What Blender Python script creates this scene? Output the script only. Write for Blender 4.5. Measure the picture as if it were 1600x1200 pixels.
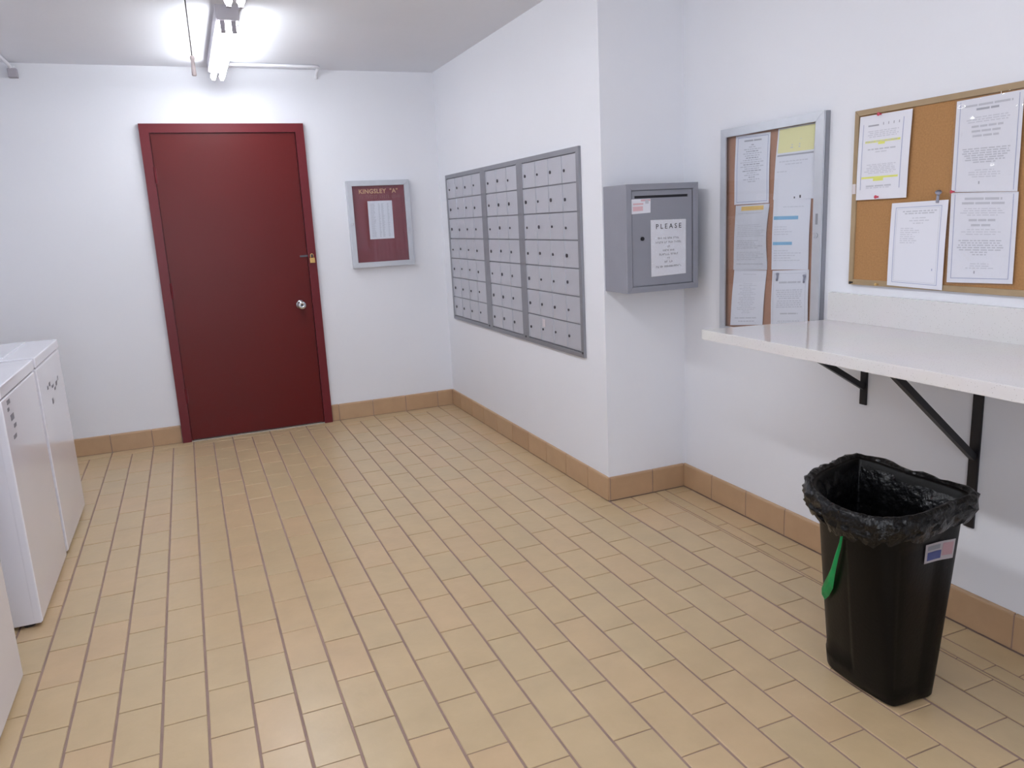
import bpy, bmesh, math, random
from mathutils import Vector, Matrix, noise

random.seed(7)
SC = bpy.context.scene
COL = SC.collection
for o in list(bpy.data.objects):
    bpy.data.objects.remove(o)

# ------------------------------------------------------------------ camera, world, exposure
CAM = Vector((-1.779, -5.6086, 1.384))
R_ = Vector((0.9218333, -0.38446251, -0.04911157))
U_ = Vector((0.12465982, 0.17412182, 0.97680168))
F_ = Vector((0.36699223, 0.90657055, -0.20843832))
FPX = 1213.8
cd = bpy.data.cameras.new('camera')
cam = bpy.data.objects.new('camera', cd)
COL.objects.link(cam)
cd.sensor_width = 36
cd.lens = FPX / 1600 * 36
cd.clip_start = 0.05
M = Matrix.Identity(4)
for i in range(3):
    M[i][0] = R_[i]; M[i][1] = U_[i]; M[i][2] = -F_[i]; M[i][3] = CAM[i]
cam.matrix_world = M
SC.camera = cam

w = bpy.data.worlds.new('world')
SC.world = w
w.use_nodes = True
w.node_tree.nodes['Background'].inputs[0].default_value = (0.75, 0.8, 0.95, 1)
w.node_tree.nodes['Background'].inputs[1].default_value = 0.8

SC.view_settings.view_transform = 'Standard'
SC.view_settings.look = 'None'
SC.view_settings.gamma = 1
SC.view_settings.use_curve_mapping = False
SC.view_settings.exposure = 0.33
TUBE_POWER = 27.0

# added fill lamp behind the camera, shining in through a made-up window
ld = bpy.data.lights.new('added_daylight_fill', 'AREA')
ld.shape = 'RECTANGLE'; ld.size = 1.9; ld.size_y = 2.1
ld.energy = 52
ld.color = (0.9, 0.94, 1.0)
lo = bpy.data.objects.new('added_daylight_fill', ld)
COL.objects.link(lo)
lo.location = (-1.9, -8.16, 1.25)
lo.rotation_euler = (math.radians(90), 0, 0)

D, L, H = 0.443, -2.417, 2.423      # jog depth, jog position, ceiling height
XL, YF = -3.2, -8.0                  # left wall, wall behind the camera
HB = 0.12                            # baseboard height

# ------------------------------------------------------------------ materials
def srgb(r, g, b):
    def c(v):
        v /= 255
        return v / 12.92 if v <= 0.04045 else ((v + 0.055) / 1.055) ** 2.4
    return (c(r), c(g), c(b), 1)

def mat(name, col, rough=0.5, metal=0.0, spec=0.5, noise_amt=0.0, noise_scale=8.0, bump=0.0, bump_scale=60.0, coat=0.0):
    m = bpy.data.materials.new(name)
    m.use_nodes = True
    nt = m.node_tree
    b = nt.nodes['Principled BSDF']
    b.inputs['Base Color'].default_value = col
    b.inputs['Roughness'].default_value = rough
    b.inputs['Metallic'].default_value = metal
    b.inputs['Specular IOR Level'].default_value = spec
    b.inputs['Coat Weight'].default_value = coat
    b.inputs['Coat Roughness'].default_value = 0.1
    tc = nt.nodes.new('ShaderNodeTexCoord')
    if noise_amt:
        n = nt.nodes.new('ShaderNodeTexNoise')
        n.inputs['Scale'].default_value = noise_scale
        n.inputs['Detail'].default_value = 5
        nt.links.new(tc.outputs['Object'], n.inputs['Vector'])
        r = nt.nodes.new('ShaderNodeValToRGB')
        r.color_ramp.elements[0].position = 0.3
        r.color_ramp.elements[1].position = 0.7
        a = 1 - noise_amt
        r.color_ramp.elements[0].color = (col[0] * a, col[1] * a, col[2] * a, 1)
        a = 1 + noise_amt
        r.color_ramp.elements[1].color = (min(1, col[0] * a), min(1, col[1] * a), min(1, col[2] * a), 1)
        nt.links.new(n.outputs['Fac'], r.inputs['Fac'])
        nt.links.new(r.outputs['Color'], b.inputs['Base Color'])
    if bump:
        n2 = nt.nodes.new('ShaderNodeTexNoise')
        n2.inputs['Scale'].default_value = bump_scale
        n2.inputs['Detail'].default_value = 3
        nt.links.new(tc.outputs['Object'], n2.inputs['Vector'])
        bp = nt.nodes.new('ShaderNodeBump')
        bp.inputs['Strength'].default_value = bump
        bp.inputs['Distance'].default_value = 0.01
        nt.links.new(n2.outputs['Fac'], bp.inputs['Height'])
        nt.links.new(bp.outputs['Normal'], b.inputs['Normal'])
    return m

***

WRITTEN INSTRUCTION ->
Repeat, exactly and in full, each line from the start of the data to the line that contains "bpy.data.objects.remove(o)". Pictures do not go in.

FULL ANSWER ->
What Blender Python script creates this scene? Output the script only. Write for Blender 4.5. Measure the picture as if it were 1600x1200 pixels.
import bpy, bmesh, math, random
from mathutils import Vector, Matrix, noise

random.seed(7)
SC = bpy.context.scene
COL = SC.collection
for o in list(bpy.data.objects):
    bpy.data.objects.remove(o)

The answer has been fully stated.